Monday, September 28, 2009

[Guinean news] As many as 87 (120+?) dead after security forces attack anti-Dadis march

Initial optimism about the new regime has faded dramatically ever since junta leader Capt. Moussa Dadis Camara reneged on a promise to not participate in presidential elections scheduled for January 31.

A new political party, the Rally for the Defense of the Republic, was formed to back the military leader's candidacy. After Dadis, who unilaterally declared himself president following the death of Gen. Lansana Conté, broke his pledge not to run for the chief executive, the African Union imposed sanctions on Guinea.

Anti-Dadis has been rising ever since the coup leader's electoral ambitions became clear. He was met by huge protests when he visited Labé, the country's second largest city. And when the opposition tried to organize a rally against the regime, the junta banned it.

When the demonstration proceeded anyway, the "security" forces fired live ammunition at the crowd, reportedly killing dozens of demonstrators.

"It's butchery! There are dozens of dead," a Conakry doctor told the French news agency AFP.

Some media outlets reporting the death total as high as 87.
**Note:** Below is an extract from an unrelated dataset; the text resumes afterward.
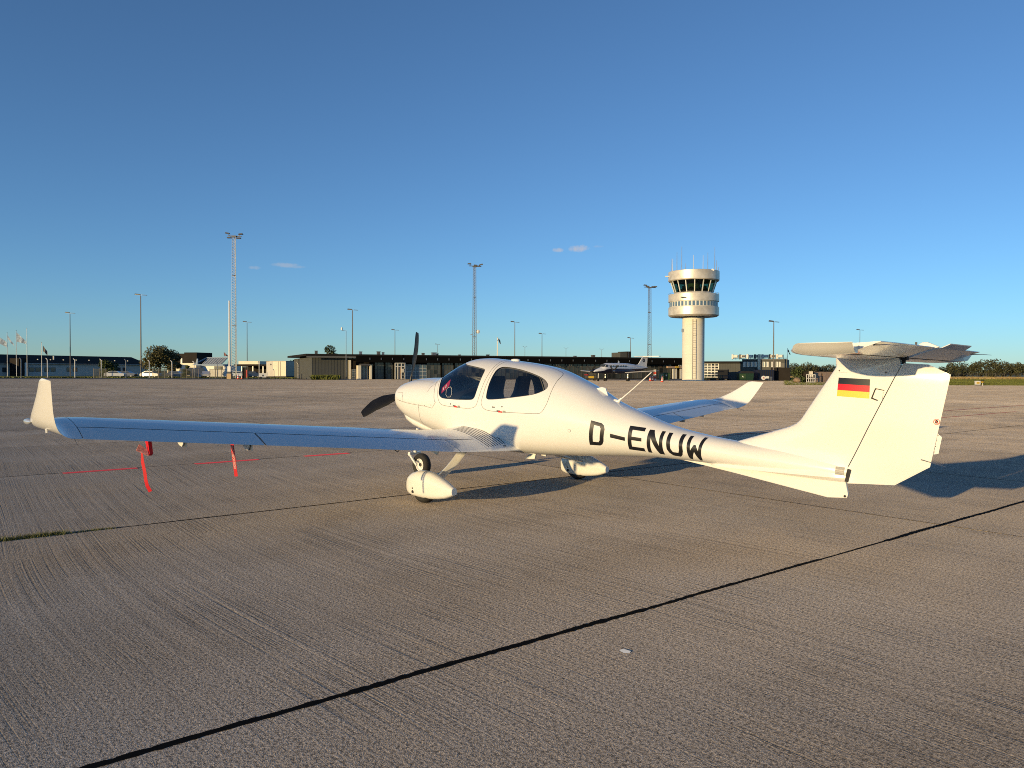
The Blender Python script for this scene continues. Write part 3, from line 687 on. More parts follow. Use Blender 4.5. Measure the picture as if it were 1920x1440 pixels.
def elev_pt(u, y, h): return np.array([5.075+u*math.cos(UPA)-h*math.sin(UPA), y, ZS+.004+u*math.sin(UPA)+h*math.cos(UPA)])
for s in (-1, 1):
    rings = []
    for y, te in ((.06, .27), (.5, .275), (1.0, .28), (1.405, .275)):
        r = [elev_pt(u, s*y, h) for u, h in ((-.012, .014), (.004, .036), (.06, .033), (.15, .019), (te, .0025), (te, -.0025), (.15, -.019), (.06, -.033), (.004, -.036), (-.012, -.014))]; rings.append(r)
    el = MB().loft(rings).build('elevator', WHITE, plane, 45)
    mb = MB(); mb.tube([elev_pt(.20, s*1.36, -.012), elev_pt(.30, s*1.36, -.030), elev_pt(.38, s*1.36, -.055)], [.005, .0035, .002], 6); mb.build('static_wick', METAL, el)
    mb = MB(); mb.tube([elev_pt(-.012, s*.05, -.035), elev_pt(-.012, s*1.38, -.033)], .004, 6); mb.build('hinge_gap', BLACK, stab)
mb = MB(); mb.prism([(5.335, .12, 1.850), (5.345, .85, 1.850), (5.44, .70, 1.885), (5.42, .10, 1.885)], (.002, 0, .008)); mb.build('trim_tab', WHITE, plane)
mb = MB(); mb.prism([(5.10, -.02, 1.83), (5.225, -.02, 1.905), (5.27, -.02, 1.905), (5.37, -.02, 1.86), (5.30, -.02, 1.84)], (0, .03, 0)); tb = mb.build('trim_fairing', WHITE, plane)
bv = tb.modifiers.new('bevel', 'BEVEL'); bv.width = .006; bv.segments = 2
mb = MB(); mb.box(5.18, 5.195, -.07, -.055, 1.84, 1.905); mb.build('trim_rod', DARKGREY, plane)
mb = MB(); mb.box(5.05, 5.10, -.03, .03, 1.745, 1.80); mb.box(5.05, 5.08, -.012, .012, 1.71, 1.75); mb.build('elevator_hinge', BLACK, plane)
mb = MB(); mb.box(4.80, 4.88, -.60, -.46, ZS+.050, ZS+.062); mb.build('stabilizer_plate', WHITE, stab)

# ---- wings
def Wk(k):
    i = min(max(int(k), 0), len(WS)-2); f = k-i
    def arr(j): j = min(max(j, 0), len(WS)-1); a = WS[j]; return np.array([*a[0], *a[1], a[2], a[3]])
    if i < 9: q = arr(i)*(1-f)+arr(i+1)*f
    else:
        p0, p1, p2, p3 = arr(i-1 if i > 9 else i), arr(i), arr(i+1), arr(i+2)
        q = .5*((2*p1)+(-p0+p2)*f+(2*p0-5*p1+4*p2-p3)*f*f+(-p0+3*p1-3*p2+p3)*f**3)
    return q[:3], q[3:6], q[6], q[7]
def Wp(k, t, side, sgn):
    le, te, th, ca = Wk(k); d = te-le; c = np.linalg.norm(d); a = R(ca); up = np.array([0, -math.sin(a), math.cos(a)]); up = up-d/c*(up@d)/c; up /= np.linalg.norm(up)
    fade = 1 if ca < 10 else max(0, 1-(ca-10)/60)
    o = float(camber(np.array(t)))*fade+side*(float(thick(np.array(t)))*th+.0008)
    p = le+d*t+up*c*o; y = p[1]
    if y < 1.35: # the stub is flatter and swells into the fuselage
        base = _z(1.35)-(1.35-y)*.035; p[2] += base-_z(y)
        if y < .95 and side > 0: p[2] += .06*((.95-y)/.42)**2*math.sin(PI*min(1, max(0, t*.9+.08)))**.7
    return np.array([p[0], sgn*p[1], p[2]])
def wing_piece(name, k0, k1, t0, t1, sgn, nk, nt, m, parent, smooth=40):
    ks = np.linspace(k0, k1, nk); ts = t0+(t1-t0)*((1-np.cos(np.linspace(0, PI, nt)))/2 if t0 < .01 else np.linspace(0, 1, nt)); rings = []
    for k in ks:
        r = [Wp(k, t, 1, sgn) for t in ts]+[Wp(k, t, -1, sgn) for t in ts[::-1]]; rings.append(r)
    return MB().loft(rings).build(name, m, parent, smooth)
LENS = mat('clear_lamp_lens', (.75, .78, .80), .08, .6)
for sgn in (-1, 1):
    w = wing_piece('wing', 2.02, 9.95, 0, .745, sgn, 60, 26, WHITE, plane)
    wing_piece('wing_root', 0.0, 2.0, 0, 1, sgn, 18, 30, WHITE, w)
    wing_piece('wing_fairing', 2.02, 3.24, .752, 1, sgn, 8, 10, WHITE, w)
    wing_piece('flap', 3.27, 6.77, .752, 1, sgn, 26, 10, WHITE, w)
    ail = wing_piece('aileron', 6.80, 9.93, .752, 1, sgn, 26, 10, WHITE, w)
    tip = wing_piece('winglet', 9.97, 17, 0, 1, sgn, 44, 28, WHITE, w, 50)
    for ka, kb in ((2.05, 6.77), (6.80, 9.93)):      # dark gap ahead of flap and aileron
        L, Rr = [], []
        for k in np.linspace(ka, kb, 40): L.append(Wp(k, .7435, 1, sgn)+np.array([0, 0, .0008])); Rr.append(Wp(k, .7535, 1, sgn)+np.array([0, 0, .0008]))
        mesh_obj('hinge_gap', L+Rr, [(i_, i_+1, 41+i_, 40+i_) for i_ in range(39)], SEAM, w)
    L, Rr = [], []
    for t in np.linspace(.755, .998, 14): L.append(Wp(6.781, t, 1, sgn)+np.array([0, 0, .001])); Rr.append(Wp(6.790, t, 1, sgn)+np.array([0, 0, .001]))
    mesh_obj('aileron_gap', L+Rr, [(i_, i_+1, 15+i_, 14+i_) for i_ in range(13)], SEAM, w)
    # lamp at the leading edge of the tip
    c = Wp(11.7, .015, 1, sgn); mb = MB()
    mb.lathe([(.001, -.10), (.016, -.085), (.024, -.045), (.027, .0), (.022, .06), (.001, .10)], 16, (-.16, sgn*5.735, 1.135), 'x'); mb.build('position_lamp', LENS, w, 50)
    p = Wp(10.6, 1, 1, sgn); mb = MB(); mb.tube([p, p+np.array([.06, sgn*.008, -.012]), p+np.array([.15, sgn*.02, -.04])], [.0035, .0025, .0018], 6); mb.build('static_wick', DARKGREY, ail)
    p = Wp(12.2, .62, -1, sgn); mb = MB(); mb.tube([p, p+np.array([.01, 0, -.035])], .008, 8); mb.build('drain_tube', WHITE, w)
    # hinge brackets hanging below the trailing edge
    for k, x, dz, hh in ((7.72, .30, .0, .062), (6.92, .30, .0, .080)):
        q = Wp(k, .86, -1, sgn); mb = MB(); mb.prism([(q[0]-.16, q[1]-.011, q[2]+.01), (q[0]+.04, q[1]-.011, q[2]+.01), (q[0]+.03, q[1]-.011, q[2]-hh*.55), (q[0]-.0, q[1]-.011, q[2]-hh), (q[0]-.06, q[1]-.011, q[2]-hh*.8)], (0, .012, 0)); b = mb.build('hinge_bracket', WHITE, w)
        mb = MB(); mb.box(q[0]-.03, q[0]+.06, q[1]+.004, q[1]+.014, q[2]-hh, q[2]+.01); mb.build('hinge_arm', METAL, b)
    q = Wp(3.5, .80, -1, sgn); mb = MB(); mb.prism([(q[0]-.30, q[1], q[2]+.015), (q[0]+.14, q[1], q[2]+.015), (q[0]+.0, q[1], q[2]-.02), (q[0]-.02, q[1], q[2]-.085)], (0, .02, 0)); mb.build('flap_fairing', WHITE, w)
    q = Wp(4.42, .70, -1, sgn); mb = MB(); mb.tube([q, q+np.array([.01, .0, -.05])], .010, 8); mb.tube([q+np.array([0, 0, -.045]), q+np.array([.03, .03, -.075]), q+np.array([.02, .06, -.05])], .006, 6); mb.build('tie_down_ring', DARKGREY, w)
    if sgn < 0:   # anti-slip strips on the stub, filler cap, small fuel marks
        for i in range(8):
            y0 = .565+.040*i; k = np.interp(y0, (.30, .62, .9, 1.2), (0, 1, 2, 3)); L, Rr = [], []
            for t in np.linspace(.30+.012*i, .90+.004*i, 24):
                for lst, dk in ((L, -.018), (Rr, .018)):
                    p = Wp(k+dk, t, 1, sgn); lst.append(p+np.array([0, 0, .0016]))
            mesh_obj('anti_slip_strip', L+Rr, [(i_, i_+1, 24+i_+1, 24+i_) for i_ in range(23)], SEAM, w)
        for k, t in ((.95, .93),):
            p = Wp(k, t, 1, sgn)+np.array([0, 0, .003]); mesh_obj('drain_cover', [p+np.array([.022*math.cos(a), .022*math.sin(a), -.16*.022*math.cos(a)]) for a in np.linspace(0, 2*PI, 14, endpoint=False)], [tuple(range(14))], SEAM, w)
        # joint between tip and wing, seen from above
    L, Rr = [], []
    for t in np.linspace(.02, .985, 30):
        for lst, dk in ((L, -.012), (Rr, .012)): lst.append(Wp(9.96+dk, t, 1, sgn)+np.array([0, 0, .0012]))
    mesh_obj('tip_joint', L+Rr, [(i_, i_+1, 31+i_, 30+i_) for i_ in range(29)], SEAM, w)

# ---- undercarriage
def wheel(name, c, r, wd, parent, spat=False):
    root = bpy.data.objects.new(name, None); root.location = c; link(root, parent)
    h = wd/2; mb = MB(); mb.lathe([(r*.52, -h*.55), (r*.60, -h*.86), (r*.78, -h), (r*.92, -h*.80), (r*.985, -h*.45), (r, -h*.12), (r, h*.12), (r*.985, h*.45), (r*.92, h*.80), (r*.78, h), (r*.60, h*.86), (r*.52, h*.55)], 40, (0, 0, 0), 'y'); mb.build('tyre', RUBBER, root, 40)
    mb = MB(); mb.lathe([(.001, -h*.30), (r*.20, -h*.34), (r*.24, -h*.40), (r*.30, -h*.16), (r*.44, -h*.22), (r*.50, -h*.62), (r*.545, -h*.66), (r*.545, h*.66), (r*.5, h*.62), (r*.44, h*.22), (r*.001, h*.3)], 32, (0, 0, 0), 'y'); mb.build('rim', WHITEFLAT, root, 40)
    mb = MB(); mb.lathe([(.001, -h*.62), (r*.12, -h*.60), (r*.16, -h*.4), (r*.16, 0)], 14, (0, 0, 0), 'y'); mb.build('axle_nut', DARKGREY, root, 40)
    return root
def fairing(c, s):
    rings = []
    for x, zt, zb, w in ((-.345, .225, .185, .012), (-.325, .275, .140, .045), (-.28, .318, .090, .072), (-.20, .362, .070, .094), (-.08, .395, .060, .107), (.05, .399, .058, .110), (.18, .384, .064, .104), (.30, .345, .078, .088), (.42, .298, .100, .068), (.50, .262, .128, .052), (.552, .236, .152, .042)):
        zc, h = (zt+zb)/2, (zt-zb)/2; r = []
        for q in np.linspace(0, 2*PI, 32, endpoint=False):
            cq, sq = math.cos(q), math.sin(q); ez = .82 if sq > 0 else .55; r.append((x, w*math.copysign(abs(cq)**.78, cq), zc+h*math.copysign(abs(sq)**ez, sq)))
        rings.append(r)
    return MB().loft(rings).build('wheel_fairing', WHITE, plane, 55, Matrix.Translation((c[0], c[1], c[2])))
for s in (-1, 1):
    dz = s*AR*1.485*1.0
    f = fairing((0, s*1.485, dz), s)
    wh = wheel('main_wheel', (0, s*1.485, .190+dz), .190, .15, plane)
    # joint round the nose of the spat, inspection holes
    for y in (s,):
        for xx, zz, rr in ((-.115, .135, .018), (-.118, .178, .009)):
            mb = MB(); mb.lathe([(.001, 0), (rr, 0), (rr, .010)], 14, (xx, -1.485*1 if s < 0 else 1.485, zz+dz), 'y')
            for i, v in enumerate(mb.V): mb.V[i] = (v[0], s*1.485-.1085-(v[1]-s*1.485 if False else (0 if abs(v[1]-s*1.485) < 1e-6 else -.01)), v[2])
            mb.build('inspection_hole', BLACK, f)
    L, Rr = [], []
    for q in np.linspace(-PI*.5, PI*.5, 30):
        for lst, xo in ((L, -.292), (Rr, -.284)):
            cq, sq = math.cos(q), math.sin(q); zc, h, w = .206, .112, .0715; ez = .82 if sq > 0 else .55
            lst.append((xo, s*1.485-(w*abs(cq)**.78+.0015), zc+dz+(h+.001)*math.copysign(abs(sq)**ez, sq)))
    mesh_obj('spat_joint', L+Rr, [(i, i+1, 31+i, 30+i) for i in range(29)], SEAM, f)
    # sprung leg, a flat tapered strut
    rings = []
    for t in np.linspace(0, 1, 9):
        p = np.array([-.20+.30*t, s*(.66+.70*t), .585+dz*t-.29*t-.03*math.sin(PI*t)]); hw = .092-.012*t; rings.append([p+np.array([hw*math.cos(q)*(1 if math.cos(q) < 0 else 1), s*.011*math.sin(q)*.5, .014*math.sin(q)]) for q in np.linspace(0, 2*PI, 14, endpoint=False)])
    MB().loft(rings).build('main_leg', WHITE, plane, 50)
nw = wheel('nose_wheel', (-1.92, 0, .178), .178, .13, plane)
ng = MB(); ng.tube([(-2.02, 0, .74), (-2.06, 0, .50), (-2.08, 0, .36)], [.030, .028, .030], 12); ng = ng.build('nose_leg', WHITE, plane, 40)
for s in (-1, 1):
    mb = MB(); mb.bar((-2.10, s*.10, .335), (-1.92, s*.10, .178), .030, .022, (0, 1, 0)); mb.lathe([(.001, -.014), (.024, -.014), (.024, .014), (.001, .014)], 14, (-2.10, s*.10, .335), 'y'); mb.build('nose_fork', WHITE, ng, 40)
mb = MB(); mb.bar((-2.095, -.11, .345), (-2.095, .11, .345), .05, .04); mb.build('fork_crown', WHITE, ng)
mb = MB(); mb.tube([(-2.12, -.03, .50), (-2.20, -.03, .42), (-2.11, -.03, .35)], .010, 8); mb.build('torque_link', METAL, ng)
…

Another Conakry doctor told the IRIN news agency that there were 'hundreds' of injuries from bullets and beatings.

The massacre occurred on the 51st anniversary of the referendum in which Guineans voted for independence from France.

Update: Al-Jazeera reports that opposition leader and former prime minister Cellou Dalien Diallo and several other politicians were thrown in jail. A source indicated to me that Diallo was also shot during the protests. New reports suggest the death toll now exceeds 120.

[Guinean news] Violent Clash in Conakry

Thursday, September 03, 2009

[Guinean news] Junta bans politics on state media, shuts down text messaging amid rising political tension

Despite previously promising that he would not stand in presidential elections now scheduled for January 2010, Guinea's military leader Capt. Moussa Dadis Camara seems to be encouraging rumors that he actually win run, prompting a rise in political tension in the country.

A group calling itself the Dadis Must Go Movement clashed with police following demonstrations last week.

A group favourable to the junta, the Dadis Must Stay Movement, was set up at the beginning of August and its representatives were received, amid much publicity, on state television, by the permanent secretary to the junta, Major Moussa Keita, reports Reuters.

"I might (run for election) or I might not stand," Dadis told Agènce France Presse. He added that those who don't want him to be a candidate "don't understand anything about democracy."

Yesterday, the authorities responded to the disquiet by banning political discussion on state media; private broadcasters are virtually non-existent in the country.

A senior source in the CNC [National Communications Council], which regulates all media in Guinea, told Reuters that the ban was a result of "pressure from the entourage around the head of the junta."

The measure follows a row last week over efforts by the National Council for Democracy and Development (CNDD) junta to block a text message being sent to mobile phones that called on Guineans to resist plans by CNDD leader Captain Moussa Dadis Camara to stand in elections.

Telecommunications companies felt threatened by the CNDD's order and suspended the use of the text messages for several days to stop the message from spreading, the Ghana-based Media Foundation for West Africa (MFWA) said.

The move was panned by human rights' organizations. "The coup leaders keep saying they are breaking with the past, but the use of threats and intimidation against opponents look disturbingly familiar," said Corinne Dufka, of Human Rights Watch.